Leaders of African and Caribbean nations have issued a joint declaration calling on former colonial powers to formally apologise for the transatlantic slave trade and to provide concrete reparative measures, including debt relief and direct financial compensation. The statement marks one of the most coordinated and high-profile pushes for slavery reparations seen in decades, and comes at a moment of renewed global attention to questions of racial justice and historical accountability.
A Historic Demand
The declaration, endorsed by heads of state from across the African continent and the Caribbean Community (CARICOM), called on Britain, France, Portugal, Spain, the Netherlands, and other European nations that profited from the slave trade to acknowledge the scale of the harm caused and to take tangible steps toward redress. The signatories argued that the legacies of slavery — in the form of persistent poverty, underdevelopment, and structural inequality — continue to shape the economic realities of their nations today.

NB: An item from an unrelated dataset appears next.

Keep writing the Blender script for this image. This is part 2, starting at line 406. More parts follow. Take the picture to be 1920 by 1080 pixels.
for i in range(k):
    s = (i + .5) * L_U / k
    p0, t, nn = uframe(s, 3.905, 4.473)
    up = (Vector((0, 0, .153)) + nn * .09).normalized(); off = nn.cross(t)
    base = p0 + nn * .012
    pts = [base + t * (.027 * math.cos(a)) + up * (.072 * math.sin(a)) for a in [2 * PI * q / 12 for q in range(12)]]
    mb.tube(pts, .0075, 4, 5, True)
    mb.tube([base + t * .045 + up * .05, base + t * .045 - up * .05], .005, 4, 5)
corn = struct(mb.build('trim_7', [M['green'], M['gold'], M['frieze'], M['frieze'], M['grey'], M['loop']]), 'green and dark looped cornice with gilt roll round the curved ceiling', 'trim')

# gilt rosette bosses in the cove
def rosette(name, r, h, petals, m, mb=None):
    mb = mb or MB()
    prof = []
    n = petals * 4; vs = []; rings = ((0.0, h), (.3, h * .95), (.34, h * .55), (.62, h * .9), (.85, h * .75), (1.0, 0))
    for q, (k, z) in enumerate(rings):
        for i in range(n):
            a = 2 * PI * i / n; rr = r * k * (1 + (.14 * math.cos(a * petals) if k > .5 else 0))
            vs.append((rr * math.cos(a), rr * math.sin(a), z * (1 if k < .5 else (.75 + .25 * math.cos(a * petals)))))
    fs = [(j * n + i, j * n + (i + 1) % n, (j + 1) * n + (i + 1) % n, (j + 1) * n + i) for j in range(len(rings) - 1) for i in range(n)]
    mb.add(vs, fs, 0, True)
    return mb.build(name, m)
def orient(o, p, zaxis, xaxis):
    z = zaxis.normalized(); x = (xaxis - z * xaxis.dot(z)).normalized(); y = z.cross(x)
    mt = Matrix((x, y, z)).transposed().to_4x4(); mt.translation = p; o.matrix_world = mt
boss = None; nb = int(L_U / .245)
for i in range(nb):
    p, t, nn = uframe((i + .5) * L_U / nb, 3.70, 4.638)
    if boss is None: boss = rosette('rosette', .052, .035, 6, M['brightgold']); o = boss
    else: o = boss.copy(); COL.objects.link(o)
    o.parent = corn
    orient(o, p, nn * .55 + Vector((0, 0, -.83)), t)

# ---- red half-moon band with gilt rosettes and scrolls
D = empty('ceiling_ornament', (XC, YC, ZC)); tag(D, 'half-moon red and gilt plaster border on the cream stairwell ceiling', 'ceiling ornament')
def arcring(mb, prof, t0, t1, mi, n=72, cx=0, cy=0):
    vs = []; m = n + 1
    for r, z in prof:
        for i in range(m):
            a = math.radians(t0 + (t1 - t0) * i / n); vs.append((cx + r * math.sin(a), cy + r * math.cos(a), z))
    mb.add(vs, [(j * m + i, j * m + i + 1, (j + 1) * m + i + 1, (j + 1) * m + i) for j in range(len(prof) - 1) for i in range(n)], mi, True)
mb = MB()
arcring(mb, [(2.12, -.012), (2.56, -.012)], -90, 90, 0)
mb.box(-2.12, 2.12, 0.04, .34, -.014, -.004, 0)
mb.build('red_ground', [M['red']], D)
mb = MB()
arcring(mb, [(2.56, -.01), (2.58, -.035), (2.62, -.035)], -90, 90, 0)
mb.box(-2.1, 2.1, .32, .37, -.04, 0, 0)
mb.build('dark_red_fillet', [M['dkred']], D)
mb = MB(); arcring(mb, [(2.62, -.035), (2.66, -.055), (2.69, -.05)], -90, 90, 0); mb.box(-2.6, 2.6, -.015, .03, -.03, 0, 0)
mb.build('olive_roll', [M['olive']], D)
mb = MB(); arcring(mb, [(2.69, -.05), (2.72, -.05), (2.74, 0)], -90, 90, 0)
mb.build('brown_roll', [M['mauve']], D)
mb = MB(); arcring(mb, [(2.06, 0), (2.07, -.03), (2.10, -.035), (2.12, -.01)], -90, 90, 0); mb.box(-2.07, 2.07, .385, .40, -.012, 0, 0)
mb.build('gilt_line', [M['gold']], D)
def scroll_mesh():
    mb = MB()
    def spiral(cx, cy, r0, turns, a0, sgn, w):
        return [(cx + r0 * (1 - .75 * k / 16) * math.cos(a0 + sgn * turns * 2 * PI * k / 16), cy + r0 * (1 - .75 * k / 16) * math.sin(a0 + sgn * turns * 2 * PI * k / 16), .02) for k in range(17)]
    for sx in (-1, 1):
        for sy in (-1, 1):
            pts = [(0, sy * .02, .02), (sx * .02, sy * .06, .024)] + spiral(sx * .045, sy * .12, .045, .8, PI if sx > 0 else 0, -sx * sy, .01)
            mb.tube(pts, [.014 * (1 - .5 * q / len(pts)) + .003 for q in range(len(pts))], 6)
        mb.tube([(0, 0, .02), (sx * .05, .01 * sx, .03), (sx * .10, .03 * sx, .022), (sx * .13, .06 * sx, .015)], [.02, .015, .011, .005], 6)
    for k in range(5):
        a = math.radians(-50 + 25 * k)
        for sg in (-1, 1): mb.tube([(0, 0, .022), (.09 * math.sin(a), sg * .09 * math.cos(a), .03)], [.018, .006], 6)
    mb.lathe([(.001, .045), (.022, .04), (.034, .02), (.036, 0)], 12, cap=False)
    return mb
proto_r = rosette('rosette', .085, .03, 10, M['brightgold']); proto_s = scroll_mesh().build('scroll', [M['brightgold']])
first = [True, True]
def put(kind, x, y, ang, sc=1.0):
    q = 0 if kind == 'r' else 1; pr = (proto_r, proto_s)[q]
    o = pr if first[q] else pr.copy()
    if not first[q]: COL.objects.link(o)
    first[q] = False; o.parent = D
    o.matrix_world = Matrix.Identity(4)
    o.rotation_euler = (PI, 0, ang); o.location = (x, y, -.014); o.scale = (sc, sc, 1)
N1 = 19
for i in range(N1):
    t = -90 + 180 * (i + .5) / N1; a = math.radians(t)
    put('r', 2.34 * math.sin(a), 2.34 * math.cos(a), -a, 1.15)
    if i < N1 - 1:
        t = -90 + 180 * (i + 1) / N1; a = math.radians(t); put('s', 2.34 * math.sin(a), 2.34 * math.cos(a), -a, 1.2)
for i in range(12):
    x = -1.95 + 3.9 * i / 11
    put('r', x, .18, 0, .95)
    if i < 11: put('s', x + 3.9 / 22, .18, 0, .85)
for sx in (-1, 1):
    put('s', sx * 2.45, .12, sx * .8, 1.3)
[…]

Among the specific demands put forward were the cancellation of bilateral debts owed to former colonial states, increased development finance, and the establishment of a formal reparations framework to be negotiated under the auspices of the United Nations. The leaders also called for an official apology — something no major former colonial power has yet delivered in unambiguous terms.
Growing Momentum
The declaration reflects growing momentum behind the reparations debate at the international level. In recent years, several Caribbean nations have stepped up diplomatic pressure on European governments, and the CARICOM reparations commission has been active in documenting the economic case for compensation. Scholarly research has increasingly quantified the wealth extracted from enslaved peoples and their descendants, lending new empirical weight to longstanding moral arguments.
Advocates point to the example of Germany, which has paid billions in reparations to Holocaust survivors and their descendants, as evidence that large-scale state acknowledgment and compensation is both feasible and appropriate. Critics of reparations, however, argue that the complexity of attributing historical wrongs to modern states, and the practical challenges of determining who should receive payments and how much, make a comprehensive scheme difficult to implement.
European Responses
Reactions from European capitals have so far been cautious. Several governments have acknowledged the gravity of the slave trade’s history but have stopped short of committing to financial reparations. The United Kingdom’s government has historically argued that formal apologies and compensation could expose it to unlimited legal liability. France and other nations have made similar arguments.
Civil society organisations and some prominent political figures in Europe, however, have expressed support for a reparative process, arguing that acknowledging historical wrongdoing is essential to building more equitable international relationships in the twenty-first century.
The joint declaration is expected to be brought before the UN General Assembly later this year, where it is likely to generate significant debate. Whether it translates into concrete commitments remains to be seen — but it represents a clear signal that the question of slavery reparations is no longer confined to academic discussions or domestic politics. It has firmly entered the arena of international diplomacy.